Fui invitado a cenar a casa de J, paisano y viejo amigo recientemente instalado en estas tierras. Decidí posponer la sesión de lectura que me había prometido y acepté la invitación. J vino por mí a la estación de trenes. Caminamos hasta su departamento bajo una nieve fina y dura. Su novia y un amigo nos esperaban frente a una mesita con martinis, salchichón y pepinillos. Desde el ventanal del balcón se veían los reflejos de la ciudad sobre el agua de un pequeño lago. J me dijo orgulloso que en ocasiones iba a correr a orillas de aquella agua fría. Fue entonces que me decidí a hacerle el pequeño pero significativo regalo que le había preparado: una lata de chilorio de pavo Chata.

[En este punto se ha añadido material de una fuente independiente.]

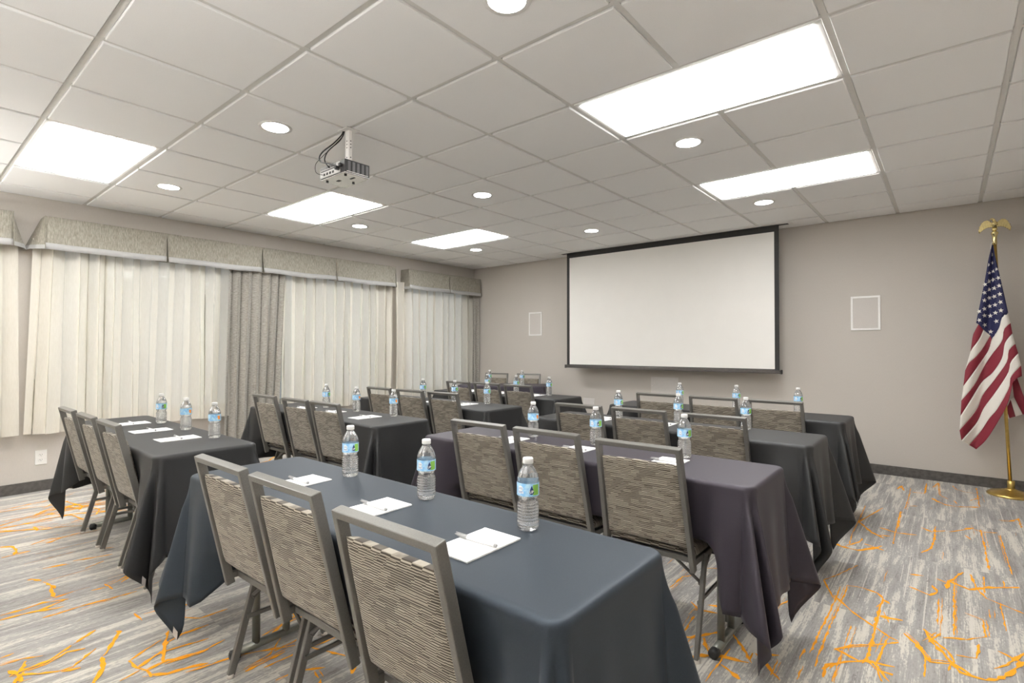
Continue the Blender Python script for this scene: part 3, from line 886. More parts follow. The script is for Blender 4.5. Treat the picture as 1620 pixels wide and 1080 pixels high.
def cloth_mesh(name, mat, Lx, Ly, drop, seats, seed, lift=.0045):
    """A cloth over a table: flat top, rounded edge, straight sides, each corner hanging in a cone of folds;
    seats = [(x0, x1)] along the chair side (-Y), where the hem is caught on the chair seats."""
    r = random.Random(seed)
    rc = .030
    hx, hy = Lx / 2 + .002, Ly / 2 + .002
    r0 = .016
    pts = []                                     # (base x, base y, normal angle, kind, corner angle, distance to the nearest corner)
    def side(ax, ay, bx, by, ang, n, seat):
        for k in range(n):
            u = k / n
            ln = math.hypot(bx - ax, by - ay)
            pts.append((lerp(ax, bx, u), lerp(ay, by, u), ang, 0.0, min(u, 1 - u) * ln, seat))
    def arc(cx, cy, a0, n):
        for k in range(n):
            th = 90.0 * k / n
            a = a0 + R(th)
            pts.append((cx + rc * math.cos(a), cy + rc * math.sin(a), a, th, 0.0, False))
    NX, NY, NC = 64, 22, 30
    side(hx, -hy + rc, hx, hy - rc, 0, NY, False); arc(hx - rc, hy - rc, 0, NC)
    side(hx - rc, hy, -hx + rc, hy, PI / 2, NX, False); arc(-hx + rc, hy - rc, PI / 2, NC)
    side(-hx, hy - rc, -hx, -hy + rc, PI, NY, False); arc(-hx + rc, -hy + rc, PI, NC)
    side(-hx + rc, -hy, hx - rc, -hy, 1.5 * PI, NX, True); arc(hx - rc, -hy + rc, 1.5 * PI, NC)
    ph = [r.uniform(0, 6.28) for _ in range(8)]
    skew = [r.uniform(.8, 1.25) for _ in range(4)]
    amp = [r.uniform(.26, .36) for _ in range(4)]
    ts = [0, .006, .012, .018, .0251] + [.0251 + (1 - .0251) * (k / 20) ** 1.0 for k in range(1, 21)]
    arc_len = r0 * PI / 2
    P = []
    n = len(pts)
    for q, (bx, by, ang, th, dist, seat) in enumerate(pts):
        col = []
        cid = int(((ang + 1e-6) % (2 * PI)) / (PI / 2)) % 4
        if th > 0:
            T = drop / max(math.cos(R(th)), math.sin(R(th)))
            tt = 90 * (th / 90) ** skew[cid]
            fold = math.sin(R(tt * 4)) ** 2
            sa = .05 + amp[cid] * fold * (.75 + .25 * math.cos(R(2 * th)))
            dirang = ang + R(10) * math.sin(R(4 * tt))
        else:
            T = drop
            near = math.exp(-(dist / .10) ** 2)
            bul = .10 * math.exp(-((dist - .10) / .06) ** 2) if dist < .5 else 0
            sa = .05 + .020 * math.sin(dist * 23 + ph[cid]) + .014 * math.sin(bx * 31 + by * 27 + ph[cid + 4]) * (1 - near) + bul * .6
            dirang = ang
        m = 0.0
        if seat:
            for x0, x1 in seats:
                m = max(m, sstep(x0 - .13, x0 - .01, bx) * (1 - sstep(x1 + .01, x1 + .13, bx)))
        T *= 1 + .012 * math.sin(bx * 9 + by * 7 + ph[1])
        nx, ny = math.cos(ang), math.sin(ang)
        dx, dy = math.cos(dirang), math.sin(dirang)
        for tn in ts:
            t = tn * T if tn > .03 else min(tn, arc_len)
            if t <= arc_len:
                a = t / r0
                o1, o2, z = r0 * math.sin(a), 0, -r0 * (1 - math.cos(a))
            else:
                rem = t - arc_len
                g = min(1, rem / .12)
                s_ = sa * (.35 + .65 * g)
                o1, o2 = r0, rem * s_
                z = -r0 - rem * math.sqrt(max(0, 1 - s_ * s_))
            x, y = bx + nx * o1 + dx * o2, by + ny * o1 + dy * o2
            if m > 0 and t > arc_len:
                rem = t - arc_len
                lim = TH + lift - r0 - .487
                if rem < lim:
                    fy, fz = -rem * .20, -r0 - rem * .98
                else:
                    e = rem - lim
                    fy, fz = -lim * .20 - e, -r0 - lim * .98
                y = lerp(y, by + ny * (r0 + fy), m); z = lerp(z, fz, m)
            col.append((x, y, max(TH + lift + z, .012)))
        P.append(col)
    mb = MB()
    vs = [p for col in P for p in col]
    k = len(ts)
    fs = []
    for i in range(n):
        i2 = (i + 1) % n
        for j in range(k - 1):
            fs.append([i * k + j, i * k + j + 1, i2 * k + j + 1, i2 * k + j])
    mb.add(vs, fs, 0, True)
    base = len(mb.v)
    inner = [(p[0][0] * .985, p[0][1] * .94, TH + lift) for p in P]
    mb.v += inner
    for i in range(n):
        i2 = (i + 1) % n
        mb.f.append([i * k, i2 * k, base + i2, base + i]); mb.mi.append(0); mb.sm.append(True)
    mb.f.append([base + i for i in range(n)]); mb.mi.append(0); mb.sm.append(False)
    o = mb.build(name, mat, None)
    md = o.modifiers.new('thickness', 'SOLIDIFY'); md.thickness = .0014; md.offset = -1
    o['hem_points'] = 0
    del o['hem_points']
    return o, P, NX, NY, NC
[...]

Me agradeció francamente sorprendido, la mirada un tanto extraviada a orillas de otras aguas, más calientes y efusivas, sobre una larga costa del Pacífico.

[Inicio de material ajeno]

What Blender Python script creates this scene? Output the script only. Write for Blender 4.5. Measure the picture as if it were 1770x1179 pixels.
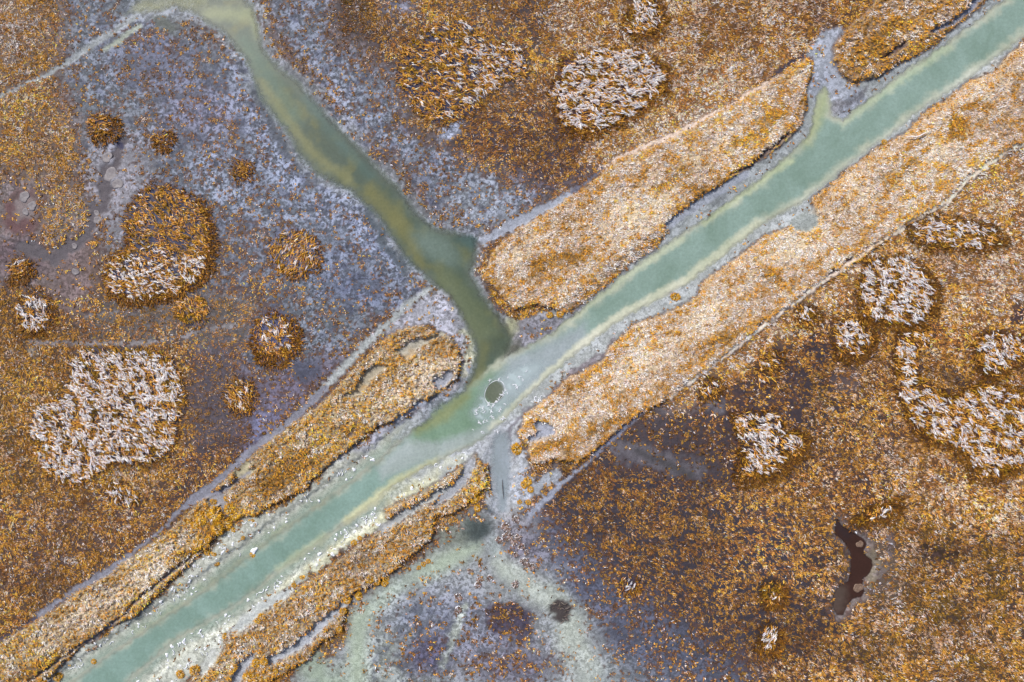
import bpy, math, random
import numpy as np
from mathutils import Vector

for o in list(bpy.data.objects):
    bpy.data.objects.remove(o)
rng = np.random.default_rng(11)
random.seed(11)
SC = bpy.context.scene
COL = SC.collection
R = math.radians

# ------------------------------------------------------------------ camera, sky, sun, exposure
cam = bpy.data.cameras.new("camera")
cam.sensor_width = 36.0
cam.lens = 24.4
cam.clip_start = 1.0
cam.clip_end = 9000.0
camo = bpy.data.objects.new("camera", cam)
COL.objects.link(camo)
camo.location = (0.0, 0.0, 120.0)
camo.rotation_euler = (0, 0, 0)
SC.camera = camo

SUN_EL, SUN_AZ = R(46), R(318)          # compass bearing of the sun; picture top = north (+Y)
W = bpy.data.worlds.new("World")
SC.world = W
W.use_nodes = True
nt = W.node_tree
bg = nt.nodes["Background"]
sky = nt.nodes.new("ShaderNodeTexSky")
sky.sky_type = 'NISHITA'
sky.sun_disc = False
sky.sun_elevation = SUN_EL
sky.sun_rotation = SUN_AZ
sky.air_density = 1.0
sky.dust_density = 4.0
nt.links.new(sky.outputs[0], bg.inputs[0])
bg.inputs[1].default_value = 0.09
sl = bpy.data.lights.new("sun", 'SUN')
sl.energy = 3.2
sl.angle = R(3)
sl.color = (1.0, 0.965, 0.92)
so = bpy.data.objects.new("sun", sl)
COL.objects.link(so)
sd_ = Vector((math.sin(SUN_AZ) * math.cos(SUN_EL), math.cos(SUN_AZ) * math.cos(SUN_EL), math.sin(SUN_EL)))
so.rotation_euler = sd_.to_track_quat('Z', 'Y').to_euler()
SC.view_settings.view_transform = 'Standard'
SC.view_settings.look = 'None'
SC.view_settings.gamma = 1.0
SC.view_settings.exposure = 0.31
SC.cycles.max_bounces = 5
SC.cycles.transparent_max_bounces = 6

# ------------------------------------------------------------------ helpers
def lin(c):
    a = np.array(c, float) / 255.0
    return np.where(a <= 0.04045, a / 12.92, ((a + 0.055) / 1.055) ** 2.4)

MPU = 0.1                                # metres per survey unit
def wx(u): return (np.asarray(u, float) - 885.0) * MPU
def wy(v): return (589.5 - np.asarray(v, float)) * MPU

_perm = np.random.default_rng(5).permutation(256)
_perm = np.concatenate([_perm, _perm])
_ga = np.random.default_rng(6).uniform(0, 2 * math.pi, 256)
_gx, _gy = np.cos(_ga), np.sin(_ga)
def noise(x, y, seed=0):
    x = np.asarray(x, float) + seed * 37.31
    y = np.asarray(y, float) - seed * 19.77
    xi = np.floor(x).astype(np.int64); yi = np.floor(y).astype(np.int64)
    xf = x - xi; yf = y - yi
    u = xf * xf * xf * (xf * (xf * 6 - 15) + 10); v = yf * yf * yf * (yf * (yf * 6 - 15) + 10)
    def g(ix, iy, dx, dy):
        h = _perm[(_perm[ix & 255] + iy) & 255]
        return _gx[h] * dx + _gy[h] * dy
    a = g(xi, yi, xf, yf); b = g(xi + 1, yi, xf - 1, yf)
    c = g(xi, yi + 1, xf, yf - 1); d = g(xi + 1, yi + 1, xf - 1, yf - 1)
    return ((a + (b - a) * u) * (1 - v) + (c + (d - c) * u) * v) * 1.5
def fbm(x, y, seed=0, oct=3):
    s = 0; a = 1.0; t = 0
    for k in range(oct):
        s = s + a * noise(x * 2 ** k, y * 2 ** k, seed + k * 3); t += a; a *= 0.5
    return s / t
def sst(e0, e1, x):
    t = np.clip((x - e0) / (e1 - e0), 0, 1)
    return t * t * (3 - 2 * t)

def zz(ox, oy, pts, s=2.947):            # survey sheet -> survey units
    return [(ox + p[0] / s, oy + p[1] / s) for p in pts]

def sd_poly(px, py, poly):
    P = np.array(poly, float); n = len(P)
    d = np.full(px.shape, 1e18); ins = np.zeros(px.shape, bool)
    for i in range(n):
        ax, ay = P[i]; bx, by = P[(i + 1) % n]
        ex, ey = bx - ax, by - ay
        w0, w1 = px - ax, py - ay
        t = np.clip((w0 * ex + w1 * ey) / (ex * ex + ey * ey + 1e-9), 0, 1)
        d = np.minimum(d, (w0 - ex * t) ** 2 + (w1 - ey * t) ** 2)
        if ay != by:
            c = ((ay > py) != (by > py)) & (px < (bx - ax) * (py - ay) / (by - ay) + ax)
            ins ^= c
    return np.where(ins, -1, 1) * np.sqrt(d)
def sd_line(px, py, pts):                # pts: (u, v, halfwidth)
    d = np.full(px.shape, 1e9)
    for i in range(len(pts) - 1):
        ax, ay, ar = pts[i]; bx, by, br = pts[i + 1]
        ex, ey = bx - ax, by - ay
        w0, w1 = px - ax, py - ay
        t = np.clip((w0 * ex + w1 * ey) / (ex * ex + ey * ey + 1e-9), 0, 1)
        d = np.minimum(d, np.hypot(w0 - ex * t, w1 - ey * t) - (ar + (br - ar) * t))
    return d
def sd_ell(px, py, e):                   # (u, v, ru, rv, rot degrees)
    cx, cy, ra, rb, rot = e
    c, s = math.cos(R(rot)), math.sin(R(rot))
    x = (px - cx) * c + (py - cy) * s; y = -(px - cx) * s + (py - cy) * c
    k = np.hypot(x / ra, y / rb)
    return (k - 1) * min(ra, rb)
def sdist(px, py, shape):
    k = shape[0]
    if k == 'P': return sd_poly(px, py, shape[1])
    if k == 'L': return sd_line(px, py, shape[1])
    return sd_ell(px, py, shape[1])
def shape_box(shape):
    k = shape[0]
    if k == 'E':
        c = shape[1]; r = max(c[2], c[3]); return c[0] - r, c[1] - r, c[0] + r, c[1] + r
    a = np.array(shape[1], float); w = a[:, 2].max() if k == 'L' else 0
    return a[:, 0].min() - w, a[:, 1].min() - w, a[:, 0].max() + w, a[:, 1].max() + w

# ------------------------------------------------------------------ the survey grid
STEP = 2.0
cu = np.arange(-150, 1921, STEP); cv = np.arange(-140, 1321, STEP)
def extend(c):
    g = []; s = 6.0; x = 0
    while x < 60000:
        x += s; s *= 1.35; g.append(x)
    g = np.array(g)
    return np.concatenate([(c[0] - g)[::-1], c, c[-1] + g]), len(g)
U, NE = extend(cu); V, NE2 = extend(cv)
GU, GV = np.meshgrid(U, V)
NY, NX = GU.shape
WU = GU + 20 * fbm(GU / 60, GV / 60, 1) + 7 * noise(GU / 13, GV / 13, 2) + 3 * noise(GU / 5.5, GV / 5.5, 5)
WV = GV + 20 * fbm(GU / 60, GV / 60, 3) + 7 * noise(GU / 13, GV / 13, 4) + 3 * noise(GU / 5.5, GV / 5.5, 6)
WU2 = GU + 4.0 * fbm(GU / 24, GV / 24, 7) + 2.6 * noise(GU / 8, GV / 8, 8) + 1.4 * noise(GU / 4, GV / 4, 11)
WV2 = GV + 4.0 * fbm(GU / 24, GV / 24, 9) + 2.6 * noise(GU / 8, GV / 8, 10) + 1.4 * noise(GU / 4, GV / 4, 12)

F = {}
def field(n, v): F[n] = np.full(GU.shape, float(v))
for n in ('gr', 'gg', 'gb', 'mot', 'dens', 'gold', 'rust', 'straw', 'tan', 'olive', 'len', 'bank', 'wr', 'wg', 'wb', 'wa', 'h', 'tone', 'cush'):
    field(n, 0)
F['len'] += 1.0
F['tone'] += 1.0

def window(shape, pad):
    x0, y0, x1, y1 = shape_box(shape)
    i0 = max(0, np.searchsorted(U, x0 - pad) - 1); i1 = min(NX, np.searchsorted(U, x1 + pad) + 1)
    j0 = max(0, np.searchsorted(V, y0 - pad) - 1); j1 = min(NY, np.searchsorted(V, y1 + pad) + 1)
    return slice(j0, j1), slice(i0, i1)
def mask(shape, soft, crisp=False, grow=0.0):
    s = window(shape, soft + 25 + abs(grow))
    a, b = (WU2[s], WV2[s]) if crisp else (WU[s], WV[s])
    d = sdist(a, b, shape) - grow
    return s, sst(soft, -soft, d), d
def paint(shape, soft=12, k=1.0, crisp=False, grow=0.0, **kw):
    if not crisp and soft >= 12: soft *= 1.7
    s, m, d = mask(shape, soft, crisp, grow)
    m = m * k
    vals = {}
    for n, v in kw.items():
        if n == 'g': vals['gr'], vals['gg'], vals['gb'] = lin(v)
        elif n == 'w': vals['wr'], vals['wg'], vals['wb'] = lin(v)
        elif n == 'pal':
            for nn, vv in zip(('gold', 'rust', 'straw', 'tan', 'olive'), v): vals[nn] = vv
        else: vals[n] = v
    for n, v in vals.items():
        F[n][s] += (v - F[n][s]) * m
def PO(pts): return ('P', pts)
def LI(pts): return ('L', pts)
def EL(*e): return ('E', e if len(e) == 5 else (*e, 0))

ALL = PO([(-1e5, -1e5), (1e5, -1e5), (1e5, 1e5), (-1e5, 1e5)])
F['gr'] += lin((88, 62, 44))[0]; F['gg'] += lin((88, 62, 44))[1]; F['gb'] += lin((88, 62, 44))[2]
F['dens'] += 0.85
F['gold'] += 0.5; F['rust'] += 0.3; F['straw'] += 0.05; F['tan'] += 0.1; F['olive'] += 0.12

#          gold  rust straw tan olive
P_GOLD  = (0.60, 0.18, 0.06, 0.10, 0.06)
P_FIELD = (0.42, 0.34, 0.04, 0.12, 0.10)
P_RUST  = (0.22, 0.70, 0.00, 0.05, 0.03)
P_TAN   = (0.26, 0.28, 0.18, 0.30, 0.06)
P_BANK  = (0.26, 0.08, 0.36, 0.30, 0.07)
P_BANKG = (0.42, 0.12, 0.26, 0.18, 0.10)
P_OLIVE = (0.32, 0.26, 0.05, 0.10, 0.28)

# ---- regions of the marsh
paint(PO([(-200, -200), (105, -200), (105, 60), (95, 150), (130, 210), (150, 300), (100, 330), (-200, 300)]), 20, pal=P_GOLD, dens=.85, g=(112, 92, 84))
paint(EL(18, 50, 34, 60), 20, pal=(.35, .1, .4, .15, 0), dens=.9)
# north-west grey flats
paint(PO([(105, -200), (105, 120), (125, 220), (160, 330), (190, 440), (200, 530), (330, 560), (330, 700), (330, 800), (400, 770), (540, 680), (640, 590), (740, 510), (700, 430), (600, 330), (500, 250), (420, 100), (330, 20), (330, -200)]),
      22, g=(88, 93, 106), mot=.7, dens=.26, pal=P_RUST, len=.7)
paint(LI([(150, 90, 40), (150, 190, 30), (200, 300, 30)]), 25, k=.6, mot=.9, dens=.12)
paint(EL(200, 320, 60, 90, 15), 25, g=(122, 120, 134), dens=.18, mot=.3)
paint(EL(270, 110, 85, 55, 20), 25, k=.7, g=(86, 88, 112), mot=.35)
paint(EL(360, 210, 80, 60), 25, k=.6, g=(100, 98, 124), mot=.4, dens=.22)
paint(EL(420, 330, 110, 90, 30), 30, dens=.24, mot=.8, k=.8, g=(98, 104, 122))
paint(EL(400, 480, 110, 90), 30, dens=.40, mot=.45, k=.9, g=(86, 89, 104), pal=(.4, .55, 0, .05, 0))
paint(EL(600, 430, 90, 60, 35), 30, dens=.15, mot=.7, k=.9, g=(90, 96, 114))
paint(EL(620, 500, 70, 30, 20), 18, dens=.05, mot=.5, k=.8, g=(78, 84, 108))
paint(LI([(420, 120, 30), (500, 290, 40), (620, 380, 45), (700, 470, 30)]), 25, k=.85, dens=.13, mot=1.0, g=(102, 108, 128))
paint(PO([(330, 600), (450, 640), (560, 620), (600, 620), (540, 690), (440, 770), (400, 800), (320, 800)]), 18, g=(90, 84, 104), mot=.3, dens=.32, pal=P_RUST)
paint(EL(530, 640, 28, 22), 10, g=(68, 70, 90), mot=.2, dens=.05)
paint(EL(440, 745, 40, 26, -30), 12, g=(100, 102, 136), mot=.4, dens=.1)
paint(PO([(150, 520), (330, 500), (450, 520), (440, 600), (300, 600), (140, 605)]), 16, g=(96, 90, 92), mot=.25, dens=.6, pal=(.5, .38, 0, .05, .07))
paint(PO([(330, 590), (400, 590), (440, 700), (400, 790), (330, 800)]), 18, g=(82, 74, 86), mot=.2, dens=.55, pal=(.45, .5, 0, .05, 0))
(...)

Luego de la cena retomamos la tarea de ponernos al tanto de nuestras vidas, reunidas de nuevo luego de algunos años de distancia. Al llegar a los detalles del presente me comunicó su aflicción: esa misma tarde le habían anunciado el fracaso de un proyecto en el que había invertido buena parte de su tiempo. Su desazón me recordó la mía propia, cuando recién dejé mi país hace cuatro años. Me sentí sinceramente solidario, y la charla continuó con muy buen ánimo hasta que la concurrencia acordó salir a tomar un trago. Yo debía tomar el tren y me despedí. Antes de separarnos decidieron ir a una discoteca. La noche era aún joven.
Nota: aquellos a quienes no les resulte chocante la expresión "El chilorio de Proust", primer título que se mocurrió para este post, pueden tomarlo en cuenta. Para el resto, favor de ignorar la presente nota.